Aim:
Reading the listing below, count the lines that contain the word "scene" and give that count alone.

Data section:
::::::::

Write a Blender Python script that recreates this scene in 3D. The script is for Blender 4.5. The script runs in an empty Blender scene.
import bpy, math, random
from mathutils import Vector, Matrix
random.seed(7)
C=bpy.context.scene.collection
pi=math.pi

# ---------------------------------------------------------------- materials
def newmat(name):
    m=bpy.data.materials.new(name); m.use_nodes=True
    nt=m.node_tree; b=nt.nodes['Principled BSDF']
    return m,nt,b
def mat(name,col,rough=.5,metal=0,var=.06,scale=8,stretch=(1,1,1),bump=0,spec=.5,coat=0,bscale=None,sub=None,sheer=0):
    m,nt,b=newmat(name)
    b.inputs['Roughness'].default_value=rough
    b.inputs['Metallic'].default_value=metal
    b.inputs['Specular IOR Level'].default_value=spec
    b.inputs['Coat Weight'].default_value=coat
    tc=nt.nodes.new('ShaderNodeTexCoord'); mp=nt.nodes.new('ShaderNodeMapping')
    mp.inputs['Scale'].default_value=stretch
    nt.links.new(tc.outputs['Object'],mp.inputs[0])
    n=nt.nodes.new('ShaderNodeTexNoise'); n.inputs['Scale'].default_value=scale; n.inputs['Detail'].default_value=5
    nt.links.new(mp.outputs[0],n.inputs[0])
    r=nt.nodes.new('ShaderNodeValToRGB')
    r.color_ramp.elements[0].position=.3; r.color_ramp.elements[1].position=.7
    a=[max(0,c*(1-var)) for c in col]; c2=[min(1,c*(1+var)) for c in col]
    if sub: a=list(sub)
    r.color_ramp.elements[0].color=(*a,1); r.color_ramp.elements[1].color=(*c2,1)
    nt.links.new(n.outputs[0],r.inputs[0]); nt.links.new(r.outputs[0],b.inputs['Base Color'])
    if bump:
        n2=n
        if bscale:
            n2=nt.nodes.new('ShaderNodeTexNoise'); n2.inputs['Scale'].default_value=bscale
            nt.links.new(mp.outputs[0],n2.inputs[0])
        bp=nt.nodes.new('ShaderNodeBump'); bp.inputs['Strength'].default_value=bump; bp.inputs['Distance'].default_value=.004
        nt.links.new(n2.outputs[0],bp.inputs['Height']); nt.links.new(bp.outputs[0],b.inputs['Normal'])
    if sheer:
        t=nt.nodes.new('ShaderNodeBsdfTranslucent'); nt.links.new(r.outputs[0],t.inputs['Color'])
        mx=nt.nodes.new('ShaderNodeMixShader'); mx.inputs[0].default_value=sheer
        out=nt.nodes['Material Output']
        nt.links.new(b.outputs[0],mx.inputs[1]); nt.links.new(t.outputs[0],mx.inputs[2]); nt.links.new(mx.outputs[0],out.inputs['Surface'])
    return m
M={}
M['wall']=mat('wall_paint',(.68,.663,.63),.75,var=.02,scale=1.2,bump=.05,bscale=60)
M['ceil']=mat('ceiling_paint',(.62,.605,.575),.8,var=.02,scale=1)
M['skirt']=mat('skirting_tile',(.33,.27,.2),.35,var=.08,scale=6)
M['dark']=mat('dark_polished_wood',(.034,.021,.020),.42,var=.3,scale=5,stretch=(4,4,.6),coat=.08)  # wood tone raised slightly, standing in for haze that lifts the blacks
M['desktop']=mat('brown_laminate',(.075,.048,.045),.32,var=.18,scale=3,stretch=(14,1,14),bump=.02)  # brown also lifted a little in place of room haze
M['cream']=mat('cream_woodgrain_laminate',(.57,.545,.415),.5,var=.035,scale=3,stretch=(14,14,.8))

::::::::

Solution:
2